The feisty, hugely profitable paper, which has been continuously published for 168 years, “has a proud history of fighting crime, exposing wrong-doing and regularly setting the news agenda for the nation,” James Murdoch said. But those attributes “have been sullied by behavior that was wrong,” he said. “Indeed, if recent allegations are true, it was inhuman and has no place in our company. The News of the World is in the business of holding others to account. But it failed when it came to itself.”

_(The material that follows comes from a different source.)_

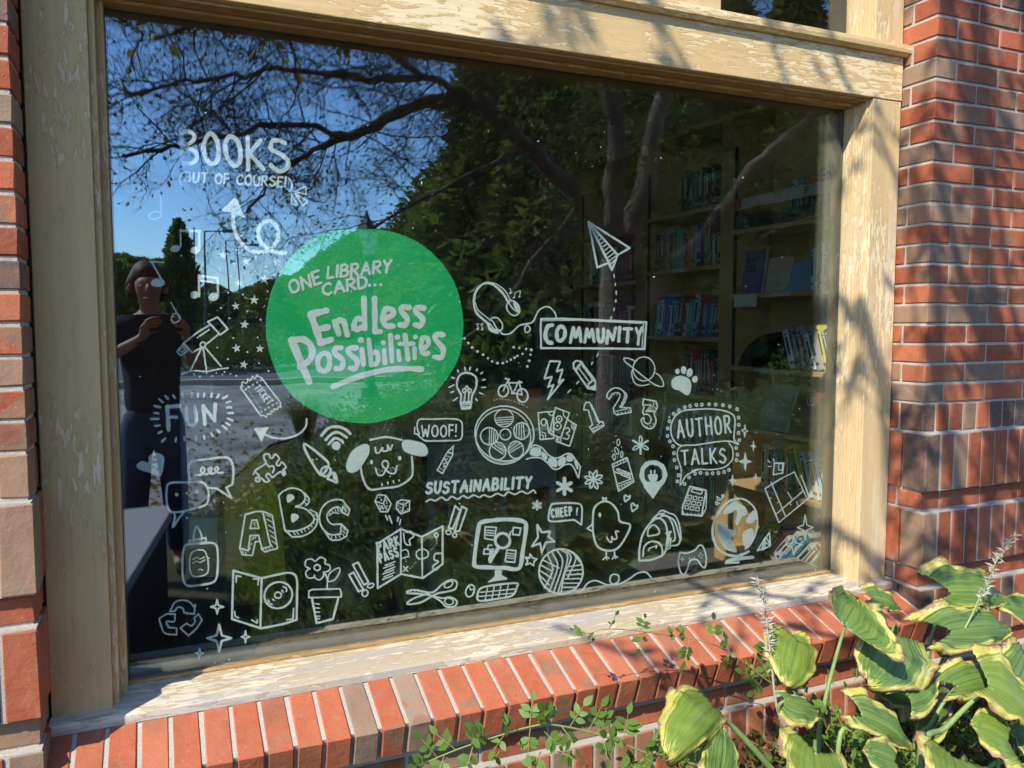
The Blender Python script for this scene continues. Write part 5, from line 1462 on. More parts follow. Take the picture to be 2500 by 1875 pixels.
# ------------------------------------------------------------------ garden bed between the tree and the window
def bush_mesh(n, h, sp, size, w, mat, up=.5):
    mb = MB()
    for s in range(7):
        a = rf.uniform(0, 6.28); mb.tube([(0, 0, 0), (math.cos(a)*sp*.4, math.sin(a)*sp*.4, h*.5), (math.cos(a)*sp*.7, math.sin(a)*sp*.7, h*.85)], [.006, .004, .002], 3, cap=False)
    for i in range(n):
        a = rf.uniform(0, 6.28); q = sp*math.sqrt(rf.random()); z = h*(1-(q/sp)**2*.7)*rf.uniform(.25, 1)*(1+.2*math.sin(a*3))
        card(mb, Vector((q*math.cos(a), q*math.sin(a), z)), Vector((math.cos(a), math.sin(a), up+rf.uniform(-.6, .8)))+rvec()*.5, size*rf.uniform(.6, 1.3), w)
    return mb.mesh('foliage', mat)
def grass_mesh(n, h, sp):
    mb = MB()
    for i in range(n):
        a = rf.uniform(0, 6.28); q = rf.uniform(0, .06); l = rf.uniform(.7, 1.1); b = Vector((q*math.cos(a), q*math.sin(a), 0)); o = Vector((math.cos(a), math.sin(a), 0)); s = Vector((-o.y, o.x, 0))*.003
        p1 = b+o*sp*.3*l+Vector((0, 0, h*.7*l)); p2 = b+o*sp*.8*l+Vector((0, 0, h*.8*l)); p3 = b+o*sp*1.15*l+Vector((0, 0, h*.55*l))
        mb.add([b-s, b+s, p1-s, p1+s, p2-s*.7, p2+s*.7, p3], [(0, 1, 3, 2), (2, 3, 5, 4), (4, 5, 6)])
    return mb.mesh('foliage', L_GRASS)
bushA = bush_mesh(1500, .8, .5, .06, .5, L_BED); bushB = bush_mesh(1300, .55, .45, .045, .6, L_BED); bushC = grass_mesh(420, .75, .5)
bm = MB(); gcn = 0
used_l = set()
for i in range(46):
    rr_ = random.Random(i*7+3); u = 640+32.5*i+rr_.uniform(-8, 8); dist = rr_.choice([1.2, 1.8, 2.6, 3.4, 4.2, 5.5, 7, 9])*rr_.uniform(.9, 1.15); u = 640+((i*17)%46)*32.5
    p = seen(u, 790, dist)
    if dist < 2.6 and p.x < .45: continue
    if p.x < .55 and dist < 5: continue
    k = rr_.choice([0, 1, 1, 2]); me = (bushA, bushB, bushC)[k]; s = rr_.uniform(.7, 1.25)
    if dist < 2.4: s *= .55
    r = empty(['leafy_shrub', 'low_shrub', 'fountain_grass'][k], '%s, %s from left among bed plants, %s the glass' % (['upright leafy shrub', 'low spreading shrub', 'arching straw green grass'][k], (ORD+['thirty-fourth', 'thirty-fifth', 'thirty-sixth', 'thirty-seventh', 'thirty-eighth', 'thirty-ninth', 'fortieth', 'forty-first', 'forty-second', 'forty-third', 'forty-fourth', 'forty-fifth', 'forty-sixth'])[(i*17)%46], 'close to' if dist < 2.5 else ('a few steps from' if dist < 5 else 'far from')),
              ['shrub', 'shrub', 'ornamental grass'][k], (p.x, p.y, -.01), 'plants of the garden bed mirrored in the glass')
    o = bpy.data.objects.new('foliage', me); COL.objects.link(o); o.parent = r; o.scale = (s, s, s); o.rotation_euler = (0, 0, rr_.uniform(0, 6))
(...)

Referring to the phone-hacking scandal, the younger Murdoch, deputy chief operating officer of his father’s News Corp., said the newspaper “failed to get to the bottom of repeated wrongdoing that occurred without conscience or legitimate purpose.” He added, “Wrongdoers turned a good newsroom bad and this was not fully understood or adequately pursued.” He pledged that “those who acted wrongly will have to face the consequences.”

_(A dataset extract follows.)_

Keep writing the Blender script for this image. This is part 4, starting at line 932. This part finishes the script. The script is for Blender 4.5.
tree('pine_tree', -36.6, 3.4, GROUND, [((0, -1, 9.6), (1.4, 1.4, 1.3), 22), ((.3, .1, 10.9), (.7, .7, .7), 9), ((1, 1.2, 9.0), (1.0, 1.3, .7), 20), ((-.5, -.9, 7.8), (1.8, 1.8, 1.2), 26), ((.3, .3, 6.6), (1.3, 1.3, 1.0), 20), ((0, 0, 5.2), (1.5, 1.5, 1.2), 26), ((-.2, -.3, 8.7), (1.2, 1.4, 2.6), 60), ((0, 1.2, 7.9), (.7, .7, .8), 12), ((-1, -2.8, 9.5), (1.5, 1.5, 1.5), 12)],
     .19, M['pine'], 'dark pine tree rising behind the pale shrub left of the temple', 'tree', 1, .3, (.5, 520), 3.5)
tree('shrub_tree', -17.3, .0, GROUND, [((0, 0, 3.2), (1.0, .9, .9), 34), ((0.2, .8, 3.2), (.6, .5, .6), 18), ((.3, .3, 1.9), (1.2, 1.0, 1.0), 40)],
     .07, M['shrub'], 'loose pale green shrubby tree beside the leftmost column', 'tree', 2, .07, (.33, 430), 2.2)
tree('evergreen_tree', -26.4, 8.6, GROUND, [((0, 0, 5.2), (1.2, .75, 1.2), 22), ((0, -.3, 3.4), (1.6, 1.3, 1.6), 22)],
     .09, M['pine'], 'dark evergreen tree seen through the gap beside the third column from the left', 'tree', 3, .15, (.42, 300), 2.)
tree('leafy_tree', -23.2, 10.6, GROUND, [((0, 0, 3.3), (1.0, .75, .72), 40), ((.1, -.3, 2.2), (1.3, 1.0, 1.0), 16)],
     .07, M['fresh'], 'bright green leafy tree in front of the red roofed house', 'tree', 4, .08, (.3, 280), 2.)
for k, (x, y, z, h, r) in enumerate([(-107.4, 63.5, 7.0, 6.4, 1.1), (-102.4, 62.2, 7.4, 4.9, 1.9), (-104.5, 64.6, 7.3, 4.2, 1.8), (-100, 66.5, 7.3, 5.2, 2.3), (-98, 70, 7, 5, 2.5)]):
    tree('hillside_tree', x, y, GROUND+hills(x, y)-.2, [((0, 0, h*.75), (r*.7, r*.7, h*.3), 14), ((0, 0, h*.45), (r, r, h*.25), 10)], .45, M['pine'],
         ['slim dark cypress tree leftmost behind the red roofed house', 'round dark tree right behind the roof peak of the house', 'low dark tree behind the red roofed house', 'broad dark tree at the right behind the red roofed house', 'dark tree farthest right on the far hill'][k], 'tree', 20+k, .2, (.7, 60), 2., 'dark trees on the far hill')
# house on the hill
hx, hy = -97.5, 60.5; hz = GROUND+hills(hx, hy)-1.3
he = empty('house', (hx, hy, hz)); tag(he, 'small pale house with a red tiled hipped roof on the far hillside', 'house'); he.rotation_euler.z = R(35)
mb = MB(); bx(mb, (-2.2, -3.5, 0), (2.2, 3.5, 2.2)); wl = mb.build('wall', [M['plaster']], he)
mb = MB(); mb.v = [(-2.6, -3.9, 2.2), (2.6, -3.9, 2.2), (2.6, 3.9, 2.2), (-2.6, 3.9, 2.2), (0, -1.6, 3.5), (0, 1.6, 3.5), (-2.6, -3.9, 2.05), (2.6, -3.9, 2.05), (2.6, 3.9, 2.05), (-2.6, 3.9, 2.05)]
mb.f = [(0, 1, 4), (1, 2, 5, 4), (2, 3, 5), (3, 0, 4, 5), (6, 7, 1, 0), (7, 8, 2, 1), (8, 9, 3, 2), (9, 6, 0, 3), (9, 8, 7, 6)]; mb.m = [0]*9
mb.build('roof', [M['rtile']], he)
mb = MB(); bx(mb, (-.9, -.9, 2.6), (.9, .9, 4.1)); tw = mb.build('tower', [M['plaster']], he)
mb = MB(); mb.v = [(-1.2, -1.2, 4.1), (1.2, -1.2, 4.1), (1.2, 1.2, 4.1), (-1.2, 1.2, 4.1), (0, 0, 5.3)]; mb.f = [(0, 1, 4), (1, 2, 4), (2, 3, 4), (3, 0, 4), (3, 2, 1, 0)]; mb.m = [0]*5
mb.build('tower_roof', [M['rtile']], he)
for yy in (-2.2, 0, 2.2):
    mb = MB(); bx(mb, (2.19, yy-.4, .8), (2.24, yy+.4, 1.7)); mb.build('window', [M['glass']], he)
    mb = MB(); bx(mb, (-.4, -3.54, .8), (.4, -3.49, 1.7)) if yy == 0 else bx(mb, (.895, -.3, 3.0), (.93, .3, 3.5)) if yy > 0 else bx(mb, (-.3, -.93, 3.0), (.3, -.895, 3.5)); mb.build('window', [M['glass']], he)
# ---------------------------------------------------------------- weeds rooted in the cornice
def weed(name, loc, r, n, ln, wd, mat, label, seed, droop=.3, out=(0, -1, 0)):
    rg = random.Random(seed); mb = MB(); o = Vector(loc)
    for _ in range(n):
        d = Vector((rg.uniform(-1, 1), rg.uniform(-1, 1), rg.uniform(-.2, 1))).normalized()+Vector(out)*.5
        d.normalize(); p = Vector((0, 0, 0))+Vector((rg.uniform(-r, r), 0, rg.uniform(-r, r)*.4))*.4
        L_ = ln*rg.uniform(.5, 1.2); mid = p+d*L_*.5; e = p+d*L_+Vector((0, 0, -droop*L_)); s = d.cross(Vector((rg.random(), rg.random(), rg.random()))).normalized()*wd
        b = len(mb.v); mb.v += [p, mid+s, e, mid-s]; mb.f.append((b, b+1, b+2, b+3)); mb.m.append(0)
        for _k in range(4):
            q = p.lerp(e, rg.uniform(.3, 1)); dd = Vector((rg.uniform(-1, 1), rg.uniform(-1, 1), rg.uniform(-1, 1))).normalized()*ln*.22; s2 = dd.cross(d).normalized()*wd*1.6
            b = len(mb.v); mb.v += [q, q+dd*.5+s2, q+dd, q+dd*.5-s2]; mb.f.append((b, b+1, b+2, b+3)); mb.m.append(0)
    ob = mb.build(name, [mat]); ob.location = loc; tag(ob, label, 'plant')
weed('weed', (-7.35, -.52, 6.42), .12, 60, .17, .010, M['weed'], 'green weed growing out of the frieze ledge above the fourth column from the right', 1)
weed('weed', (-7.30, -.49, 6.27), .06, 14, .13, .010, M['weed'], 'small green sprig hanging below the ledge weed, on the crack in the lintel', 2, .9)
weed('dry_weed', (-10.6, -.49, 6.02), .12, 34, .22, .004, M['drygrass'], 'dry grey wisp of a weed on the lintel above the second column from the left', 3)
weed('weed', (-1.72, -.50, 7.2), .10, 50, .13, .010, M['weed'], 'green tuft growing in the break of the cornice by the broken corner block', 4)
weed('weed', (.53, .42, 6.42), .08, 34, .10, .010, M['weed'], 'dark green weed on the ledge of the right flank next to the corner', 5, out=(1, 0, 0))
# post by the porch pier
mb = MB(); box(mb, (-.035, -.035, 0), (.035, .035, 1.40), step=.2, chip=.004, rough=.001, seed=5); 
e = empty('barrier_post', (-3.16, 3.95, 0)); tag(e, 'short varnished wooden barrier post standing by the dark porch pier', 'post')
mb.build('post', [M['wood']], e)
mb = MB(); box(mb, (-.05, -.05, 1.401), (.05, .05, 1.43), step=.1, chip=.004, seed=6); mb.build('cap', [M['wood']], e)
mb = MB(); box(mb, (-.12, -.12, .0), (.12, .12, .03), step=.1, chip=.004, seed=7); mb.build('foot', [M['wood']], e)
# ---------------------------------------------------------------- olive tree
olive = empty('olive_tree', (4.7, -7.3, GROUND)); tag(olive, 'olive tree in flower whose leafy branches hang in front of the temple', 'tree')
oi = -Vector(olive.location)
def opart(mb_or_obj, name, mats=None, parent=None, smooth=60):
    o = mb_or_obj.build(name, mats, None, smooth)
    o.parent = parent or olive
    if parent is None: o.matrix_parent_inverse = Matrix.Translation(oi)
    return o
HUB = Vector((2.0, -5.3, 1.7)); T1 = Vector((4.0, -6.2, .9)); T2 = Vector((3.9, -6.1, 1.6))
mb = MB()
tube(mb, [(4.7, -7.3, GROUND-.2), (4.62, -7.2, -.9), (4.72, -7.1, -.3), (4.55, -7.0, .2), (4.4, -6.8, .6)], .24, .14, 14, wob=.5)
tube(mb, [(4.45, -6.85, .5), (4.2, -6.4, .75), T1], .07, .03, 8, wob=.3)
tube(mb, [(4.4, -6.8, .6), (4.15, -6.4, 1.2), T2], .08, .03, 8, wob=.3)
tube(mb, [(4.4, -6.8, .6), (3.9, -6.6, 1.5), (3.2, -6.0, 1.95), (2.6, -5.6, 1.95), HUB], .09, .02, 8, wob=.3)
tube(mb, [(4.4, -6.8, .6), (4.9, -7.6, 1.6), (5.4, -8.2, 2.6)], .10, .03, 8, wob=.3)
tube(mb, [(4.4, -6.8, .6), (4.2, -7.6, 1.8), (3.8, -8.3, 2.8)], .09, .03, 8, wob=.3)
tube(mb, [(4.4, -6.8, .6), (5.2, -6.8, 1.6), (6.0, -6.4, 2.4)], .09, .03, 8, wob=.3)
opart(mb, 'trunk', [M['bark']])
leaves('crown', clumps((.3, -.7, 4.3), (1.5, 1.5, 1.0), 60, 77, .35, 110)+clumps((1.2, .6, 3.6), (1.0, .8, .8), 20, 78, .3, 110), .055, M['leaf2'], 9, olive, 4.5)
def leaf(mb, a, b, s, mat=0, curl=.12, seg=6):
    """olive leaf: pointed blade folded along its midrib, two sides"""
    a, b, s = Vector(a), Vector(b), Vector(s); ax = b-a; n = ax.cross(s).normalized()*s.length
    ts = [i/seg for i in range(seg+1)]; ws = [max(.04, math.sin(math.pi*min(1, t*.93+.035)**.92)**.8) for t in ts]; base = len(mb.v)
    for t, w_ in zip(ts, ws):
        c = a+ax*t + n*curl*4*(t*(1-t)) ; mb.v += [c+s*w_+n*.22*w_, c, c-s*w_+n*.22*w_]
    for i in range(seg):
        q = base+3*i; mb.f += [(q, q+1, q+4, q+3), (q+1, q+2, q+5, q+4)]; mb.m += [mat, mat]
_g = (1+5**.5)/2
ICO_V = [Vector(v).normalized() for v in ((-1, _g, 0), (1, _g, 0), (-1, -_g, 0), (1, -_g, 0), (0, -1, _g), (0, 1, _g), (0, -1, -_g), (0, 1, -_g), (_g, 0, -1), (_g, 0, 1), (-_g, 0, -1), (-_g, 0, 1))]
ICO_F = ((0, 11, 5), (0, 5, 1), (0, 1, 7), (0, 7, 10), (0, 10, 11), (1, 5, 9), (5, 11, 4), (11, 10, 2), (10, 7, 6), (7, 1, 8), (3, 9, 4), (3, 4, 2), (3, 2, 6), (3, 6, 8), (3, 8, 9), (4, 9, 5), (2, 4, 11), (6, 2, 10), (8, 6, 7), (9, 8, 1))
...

In an act of penance, the final issue Sunday will carry no commercial advertisements, and all revenue “will go to good causes,” James Murdoch told the tabloid’s staff in a memo.
The scandal has driven away advertisers, alienated readers and prompted outraged Britons to launch Internet campaigns to boycott the paper.
It was not immediately clear whether News Corp. would put out a new Sunday paper to replace the News of the World, which had been selling 2.6 million copies a week. A spokeswoman for News International, a News Corp. subsidiary that publishes the News of the World and other papers, said it was “not true at the moment” that the company has any plans to fill the void by issuing the tabloid’s sister publication, the Sun, on Sundays. The Sun currently publishes Monday through Saturday.
News International is Britain’s biggest newspaper publisher, with the News of the World one of its four major titles. The others are the daily Times of London, the Sunday Times and the tabloid Sun.
The stunning closure of Britain’s most popular Sunday paper comes as new allegations about the tabloid’s conduct have come to light during the past week. In the latest development, relatives of British servicemen who died in Iraq and Afghanistan may have had their phones hacked by the paper, which is also accused of intercepting voice mails of the families of terror victims and of a slain 13-year-old girl, the Daily Telegraph reported Thursday.
The Daily Telegraph said that “personal details of the families of servicemen who died on the front line” were discovered in records kept by Glenn Mulcaire, a private investigator who worked for News of the World.